Here is one simple way --
const char sx = 20;
const char sy = 30;
const char sz = 40;
int (*array)[sy][sz] = new int[sz][sy][sz];
-- and, later, required:
delete [] array;
--
Paul Lutus
www.arachnoid.com
win <h_s_sN...@vsnl.com.invalid> wrote in message
news:22e9217f...@usw-ex0102-014.remarq.com...
win
for the size.
I am sorry, but i am a newbie and still a bit weak at pointers,
so could u please explain your code a bit in detail.......
i would be really greatful...
Rich Churcher
> I have a slight problem with dynamic memory allocation,
> I can't seem to figure out how I can allocate a two or
> three dimensional array .
[ snip ]
http://www.cerfnet.com/~mpcline/On-Line-C++-FAQs/freestore-mgmt.html#[16.15]
--
Cheers, // The alt.comp.lang.learn.c-c++ FAQ:
Rich. // http://www.raos.demon.co.uk/acllc-c++/faq.html
Guy Harrison
<h_s_sN...@vsnl.com.invalid> wrote:
>The size of the array is known only when the user is prompted
>for the size.
>
>I am sorry, but i am a newbie and still a bit weak at pointers,
>so could u please explain your code a bit in detail.......
If you don't know anything about the array then you're (usually) into
an array of pointers. A pointer can be treated as though it were the
address of element zero of an array. (ie *p = p[0]).

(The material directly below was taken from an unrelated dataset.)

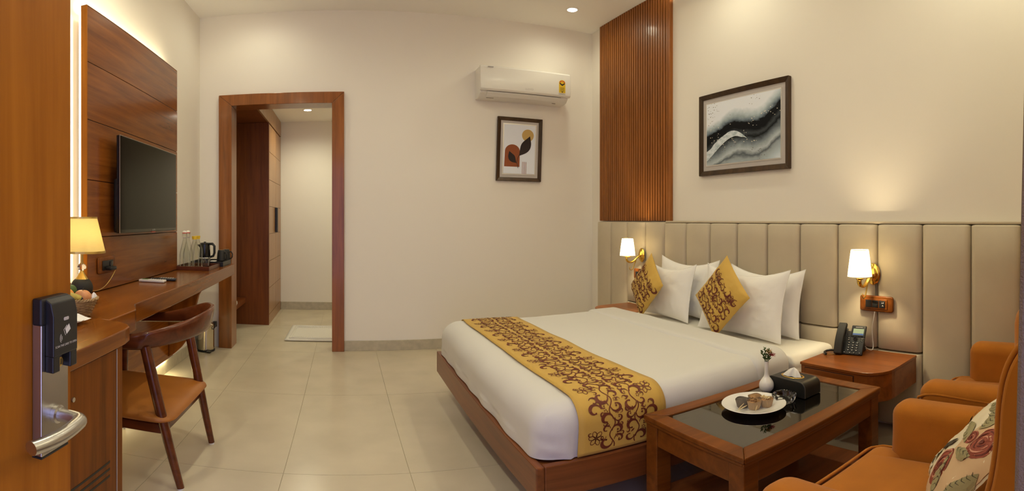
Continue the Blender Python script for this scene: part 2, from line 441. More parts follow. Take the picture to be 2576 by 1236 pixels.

A single
dimensional array is easy enough...
int a[10]; //"*a = -1" is same as "a[0] = -1"
//"*(a + 1) = -2" same as "a[1] = -2"
That is, "a[x] = *((a) + (x))".
A two dimensional array is therefore "lots of one dimensional arrays",
or in other words, an array of (one dimensional) arrays. So, "a[][] =
**a"...
int
main()
{const int NX =3,
NY =2;
int ** a; //a[][]
//array of pointers
a = new int* [NY];
//for each pointer element
for (int y = 0; y < NY; y++)
//declare an array (remember a[] = *a)
a[y] = new int[NX]
;
//stuff some values in...
for (int y = 0; y < NY; y++)
for (int x = 0; x < NX; x++)
a[y][x] = y * 10 + x
;
//print them out...
for (int y = 0; y < NY; y++)
for (int x = 0; x < NX; x++)
cout << "a[" << y << "][" << x << "]=" << a[y][x] << endl
;
//trash the "2d array's" 1d arrays...
for (int y = 0; y < NX; y++)
//by doing each 1d array
delete [] a[y]
;
//and finally the array of pointers "new int*[NY]" can go...
delete [] a;
return 0;
}
Finally, note that there are much more advanced tools available in
C++. The STL containers are well worth a look - <vector>, <list> etc.